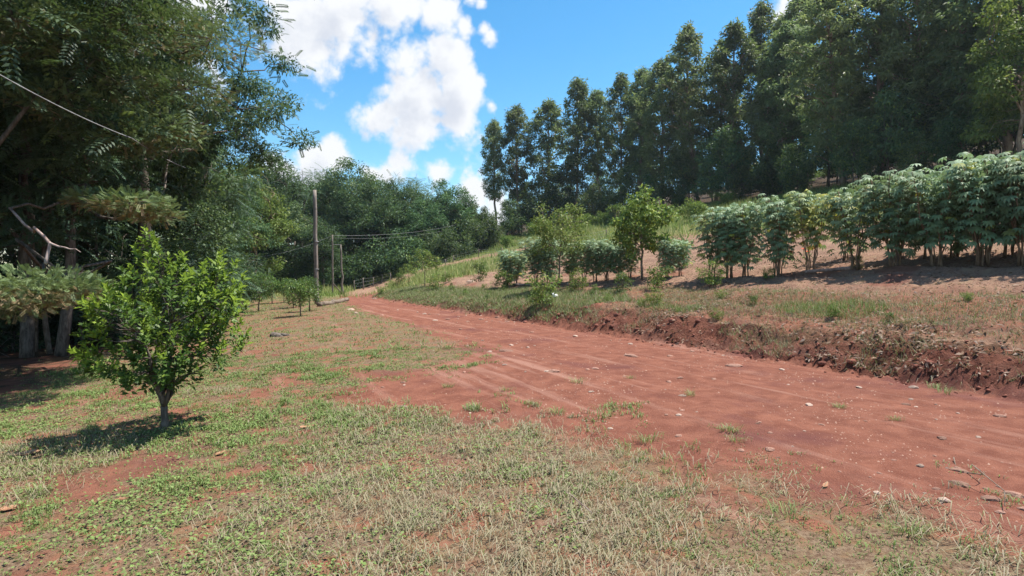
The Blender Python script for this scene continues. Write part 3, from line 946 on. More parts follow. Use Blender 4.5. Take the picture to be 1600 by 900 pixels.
# tree with flat brownish pads and a bare pink branch at the left edge
def make_padded(seed):
    rng = np.random.default_rng(seed)
    tg, cg, bg_ = Geo(), Geo(), Geo()
    base = at(95, 556)
    o = np.array(base)
    pads = [  # pixel x, y, depth, radius in x, thickness, sprays
        (62, 452, 9.3, 0.95, 0.34, 420), (20, 470, 9.5, 0.7, 0.3, 260), (118, 452, 9.6, 0.5, 0.2, 140), (205, 318, 11.0, 0.75, 0.2, 260), (150, 312, 11.2, 0.5, 0.15, 140),
        (235, 335, 11.4, 0.55, 0.16, 160), (245, 205, 12.0, 0.9, 0.4, 330), (205, 220, 11.5, 0.6, 0.3, 200), (240, 40, 12.5, 1.4, 0.5, 430), (90, 60, 11, 1.2, 0.5, 330), (20, 30, 10, 1.0, 0.45, 260),
        (180, 130, 12, 1.0, 0.4, 300), (330, 60, 13, 1.2, 0.5, 330), (90, 160, 11, 0.8, 0.3, 200), (300, 140, 13, 1.0, 0.4, 280)]
    k = 12; t = np.linspace(0, 1, k)
    H = 9.5
    tr = np.stack([0.25 * np.sin(t * 3), 0.4 * t, H * t], -1) + rng.normal(size=(k, 3)) * 0.03
    tr[0] = 0
    tg.tube(tr, 0.13 * (1.1 - 0.85 * t), 8)
    for (px, py, y, rx_, rz_, n) in pads:
        c = np.array(at_depth(px, py, y)) - o
        z0 = min(max(c[2] + 0.1, 0.6), H - 0.5)
        p0 = np.array([np.interp(z0 / H, t, tr[:, j]) for j in range(3)])
        tg.tube(curve(p0, c, rng, 6, 0.06), np.linspace(0.05, 0.014, 6), 5)
        for q in range(7):
            e = c + rng.normal(size=3) * np.array([rx_, rx_, rz_]) * 0.5
            tg.tube(curve(c, e, rng, 4), np.linspace(0.014, 0.005, 4), 4)
        TP, TD, lf, wd = spray_template(7, 0.13, 0.05, 0.007)
        m = int(n * 2.4)
        d = unit(rng.normal(size=(m, 3)))
        P0 = c + d * rng.random((m, 1)) ** 0.45 * np.array([rx_, rx_, rz_])
        X = unit(d * np.array([1, 1, 0.3]) + rng.normal(size=(m, 3)) * 0.5 + np.array([0, 0, 0.25]))
        Zv = rng.normal(size=(m, 3)) * 0.5 + np.array([0, 0, 1.0])
        Yv = unit(np.cross(Zv, X)); Zv = np.cross(X, Yv)
        B = np.stack([X, Yv, Zv], 1)
        LP = P0[:, None, :] + np.einsum('kj,mjc->mkc', TP, B)
        LD = np.einsum('kj,mjc->mkc', TD + np.array([0.6, 0, 0.2]), B)
        q = len(TP)
        cb = np.clip(0.2 + 0.8 * rng.random((m, 1)) + 0 * LP[..., 0], 0, 1)
        low = (d[:, 2:3] < -0.1) & (rng.random((m, 1)) < (0.7 if py > 250 else 0.3))
        yg = np.where(low, 0.4 + 0.6 * rng.random((m, 1)), 0.12 * rng.random((m, 1))) * np.ones((1, q))
        cg.leaves(LP.reshape(-1, 3), LD.reshape(-1, 3), np.repeat(Zv[:, None], q, 1).reshape(-1, 3), lf, wd * 1.6,
                  np.stack([cb, yg, 0 * cb], -1).reshape(-1, 3))
    # bare branch
    a = np.array(at_depth(15, 325, 10.4)) - o; b = np.array(at_depth(78, 380, 9.9)) - o
    c1 = np.array(at_depth(72, 412, 9.8)) - o; c2 = np.array(at_depth(126, 394, 9.8)) - o
    bg_.tube(np.concatenate([curve(a, b, rng, 7), curve(b, c1, rng, 5, 0, 0.03)[1:]]), np.linspace(0.02, 0.03, 11), 7)
    bg_.tube(curve(b, c2, rng, 7, 0, 0.03), np.linspace(0.022, 0.006, 7), 6)
    p0 = np.array([np.interp(0.42, t, tr[:, j]) for j in range(3)])
    tg.tube(curve(p0, a + np.array([0, 0.03, 0.0]), rng, 6, 0, 0.02), np.linspace(0.035, 0.02, 6), 6)
    root = thing('conifer_tree', 'conifer with flat feathery pads and a bare pinkish branch, left edge', 'tree', base)
    link('trunk', tg.mesh('trunk', M['darkbark'], True), root)
    link('crown', cg.mesh('crown', M['conifer']), root)
    b = link('bare_branch', bg_.mesh('bare_branch', M['deadwood'], True), root)
    b['label'] = 'bare forked pinkish branch'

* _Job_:
Repeat the data above exactly, but not the pictures.

* _The solution_:
The Blender Python script for this scene continues. Write part 3, from line 946 on. More parts follow. Use Blender 4.5. Take the picture to be 1600 by 900 pixels.
# tree with flat brownish pads and a bare pink branch at the left edge
def make_padded(seed):
    rng = np.random.default_rng(seed)
    tg, cg, bg_ = Geo(), Geo(), Geo()
    base = at(95, 556)
    o = np.array(base)
    pads = [  # pixel x, y, depth, radius in x, thickness, sprays
        (62, 452, 9.3, 0.95, 0.34, 420), (20, 470, 9.5, 0.7, 0.3, 260), (118, 452, 9.6, 0.5, 0.2, 140), (205, 318, 11.0, 0.75, 0.2, 260), (150, 312, 11.2, 0.5, 0.15, 140),
        (235, 335, 11.4, 0.55, 0.16, 160), (245, 205, 12.0, 0.9, 0.4, 330), (205, 220, 11.5, 0.6, 0.3, 200), (240, 40, 12.5, 1.4, 0.5, 430), (90, 60, 11, 1.2, 0.5, 330), (20, 30, 10, 1.0, 0.45, 260),
        (180, 130, 12, 1.0, 0.4, 300), (330, 60, 13, 1.2, 0.5, 330), (90, 160, 11, 0.8, 0.3, 200), (300, 140, 13, 1.0, 0.4, 280)]
    k = 12; t = np.linspace(0, 1, k)
    H = 9.5
    tr = np.stack([0.25 * np.sin(t * 3), 0.4 * t, H * t], -1) + rng.normal(size=(k, 3)) * 0.03
    tr[0] = 0
    tg.tube(tr, 0.13 * (1.1 - 0.85 * t), 8)
    for (px, py, y, rx_, rz_, n) in pads:
        c = np.array(at_depth(px, py, y)) - o
        z0 = min(max(c[2] + 0.1, 0.6), H - 0.5)
        p0 = np.array([np.interp(z0 / H, t, tr[:, j]) for j in range(3)])
        tg.tube(curve(p0, c, rng, 6, 0.06), np.linspace(0.05, 0.014, 6), 5)
        for q in range(7):
            e = c + rng.normal(size=3) * np.array([rx_, rx_, rz_]) * 0.5
            tg.tube(curve(c, e, rng, 4), np.linspace(0.014, 0.005, 4), 4)
        TP, TD, lf, wd = spray_template(7, 0.13, 0.05, 0.007)
        m = int(n * 2.4)
        d = unit(rng.normal(size=(m, 3)))
        P0 = c + d * rng.random((m, 1)) ** 0.45 * np.array([rx_, rx_, rz_])
        X = unit(d * np.array([1, 1, 0.3]) + rng.normal(size=(m, 3)) * 0.5 + np.array([0, 0, 0.25]))
        Zv = rng.normal(size=(m, 3)) * 0.5 + np.array([0, 0, 1.0])
        Yv = unit(np.cross(Zv, X)); Zv = np.cross(X, Yv)
        B = np.stack([X, Yv, Zv], 1)
        LP = P0[:, None, :] + np.einsum('kj,mjc->mkc', TP, B)
        LD = np.einsum('kj,mjc->mkc', TD + np.array([0.6, 0, 0.2]), B)
        q = len(TP)
        cb = np.clip(0.2 + 0.8 * rng.random((m, 1)) + 0 * LP[..., 0], 0, 1)
        low = (d[:, 2:3] < -0.1) & (rng.random((m, 1)) < (0.7 if py > 250 else 0.3))
        yg = np.where(low, 0.4 + 0.6 * rng.random((m, 1)), 0.12 * rng.random((m, 1))) * np.ones((1, q))
        cg.leaves(LP.reshape(-1, 3), LD.reshape(-1, 3), np.repeat(Zv[:, None], q, 1).reshape(-1, 3), lf, wd * 1.6,
                  np.stack([cb, yg, 0 * cb], -1).reshape(-1, 3))
    # bare branch
    a = np.array(at_depth(15, 325, 10.4)) - o; b = np.array(at_depth(78, 380, 9.9)) - o
    c1 = np.array(at_depth(72, 412, 9.8)) - o; c2 = np.array(at_depth(126, 394, 9.8)) - o
    bg_.tube(np.concatenate([curve(a, b, rng, 7), curve(b, c1, rng, 5, 0, 0.03)[1:]]), np.linspace(0.02, 0.03, 11), 7)
    bg_.tube(curve(b, c2, rng, 7, 0, 0.03), np.linspace(0.022, 0.006, 7), 6)
    p0 = np.array([np.interp(0.42, t, tr[:, j]) for j in range(3)])
    tg.tube(curve(p0, a + np.array([0, 0.03, 0.0]), rng, 6, 0, 0.02), np.linspace(0.035, 0.02, 6), 6)
    root = thing('conifer_tree', 'conifer with flat feathery pads and a bare pinkish branch, left edge', 'tree', base)
    link('trunk', tg.mesh('trunk', M['darkbark'], True), root)
    link('crown', cg.mesh('crown', M['conifer']), root)
    b = link('bare_branch', bg_.mesh('bare_branch', M['deadwood'], True), root)
    b['label'] = 'bare forked pinkish branch'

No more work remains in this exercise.